Além da empresa de Pizarro, outras concessionárias de serviços públicos estão avaliando se é prático e seguro enviar energia de veículos elétricos para a rede de abastecimento.
Segundo ele, ao absorver a energia excedente da rede e liberá-la em momentos de escassez, os veículos elétricos representariam uma reserva de emergência para lidar com quedas de energia diárias e semanais.
Quanto mais as concessionárias e os usuários utilizarem os veículos elétricos dessa forma, maior o potencial de redução das emissões de gases que causam o aquecimento do planeta, pois isso aumentará o uso de fontes renováveis de energia, como a solar e a eólica, que são intermitentes.
Por enquanto, poucos veículos elétricos são capazes de fornecer essa energia reserva, mas os executivos das principais montadoras, incluindo a Tesla, principal empresa de carros elétricos, afirmaram estar desenvolvendo atualizações para que muitos outros carros possam desempenhar essa função.
Quando falta energia no bairro da família Reigard em Mount Juliet, sua picape elétrica fornece energia suficiente para manter as luzes acesas e alimentar quatro geladeiras e um ventilador em um sistema de aquecimento por gás natural. A picape não tem capacidade para manter o ar-condicionado em funcionamento, mas outros itens essenciais são ligados poucos minutos depois do início da falta de energia.
Quando acabou a energia elétrica na época do Natal, os pais de Rachelle Reigard, que estavam visitando a família, se alarmaram, porque estava fazendo muito frio. “Eles ficaram preocupados, querendo entender o que estava acontecendo, mas eu os acalmei, garantindo que ficaríamos bem”, contou John Reigard.
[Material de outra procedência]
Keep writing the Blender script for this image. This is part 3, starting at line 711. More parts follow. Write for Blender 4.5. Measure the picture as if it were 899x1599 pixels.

O casal ficou tão satisfeito com a picape que comprou mais dez unidades para sua empresa, a Grade A Construction. Eles estimam que cada veículo esteja economizando US$ 300 por mês, porque o custo da eletricidade é mais baixo que o da gasolina.
Embora as picapes reduzam os custos operacionais, adaptar a residência para receber energia da F-150 exigiu a contratação de especialistas, além de um investimento de milhares de dólares. O casal contratou a Qmerit, empresa que gerencia o desenvolvimento, a instalação e a manutenção de veículos elétricos e de sistemas de armazenamento e de transmissão de energia de veículos para residências.
Não é assim tão fácil
Há diversos componentes que transmitem informações entre a picape e o sistema elétrico, os aparelhos e as luzes da residência. Uma vez configurado de acordo com as preferências do proprietário, o sistema decide quando a picape carrega as baterias e quando envia a eletricidade de volta para a casa. Mas esses sistemas podem ser complicados, e alguns dos primeiros usuários tiveram problemas.
Kevin Dyer, engenheiro de qualidade de software que mora perto de Los Angeles, usa veículos elétricos desde 2009 e comprou uma F-150 Lightning em setembro, para ajudar sua família a lidar com os apagões que se tornaram comuns na Califórnia nos últimos anos. “Quando terminamos a instalação, a picape realmente forneceu eletricidade à minha casa, e chegamos a comemorar. Foi aí que as coisas desandaram, porque basicamente o veículo funciona, mas desliga em seguida.”
No setor automotivo, alguns especialistas alertaram que o uso frequente de carros para abastecer residências ou a rede elétrica pode degradar as baterias mais rapidamente, reduzindo sua autonomia - a distância a ser percorrida com uma carga completa. Esse risco, porém, foi minimizado pelas fabricantes de automóveis.
A Ford e a General Motors estão interessadas em promover a versatilidade de seus modelos movidos a bateria para pessoas que sofreram quedas de energia ou temem apagões.
Ryan O’Gorman, gerente de serviços de desenvolvimento de negócios de energia da Ford, afirmou que esse seria realmente um divisor de águas, pois a picape é uma fonte de energia muito potente. “Os veículos elétricos são grandes e podem abastecer uma residência durante vários dias.”
Segundo Mark Bole, chefe de conectividade de energia e soluções de baterias da GM, a empresa planeja oferecer um pacote de dispositivos e serviços para que os clientes possam tirar o máximo proveito de seu veículo elétrico. “Consideramos absolutamente fundamental tornar o processo simples e acessível para o cliente.”
Mas, para Pizarro, o executivo da concessionária de energia elétrica, as empresas de energia e de automóveis ainda precisam refinar a tecnologia que permite aos carros enviar energia para as residências e para a rede. Ele espera que mais problemas sejam identificados à medida que mais pessoas começarem a usar um veículo elétrico como fonte de energia reserva. “Como estamos no início desse modelo, certamente vai haver surpresas.”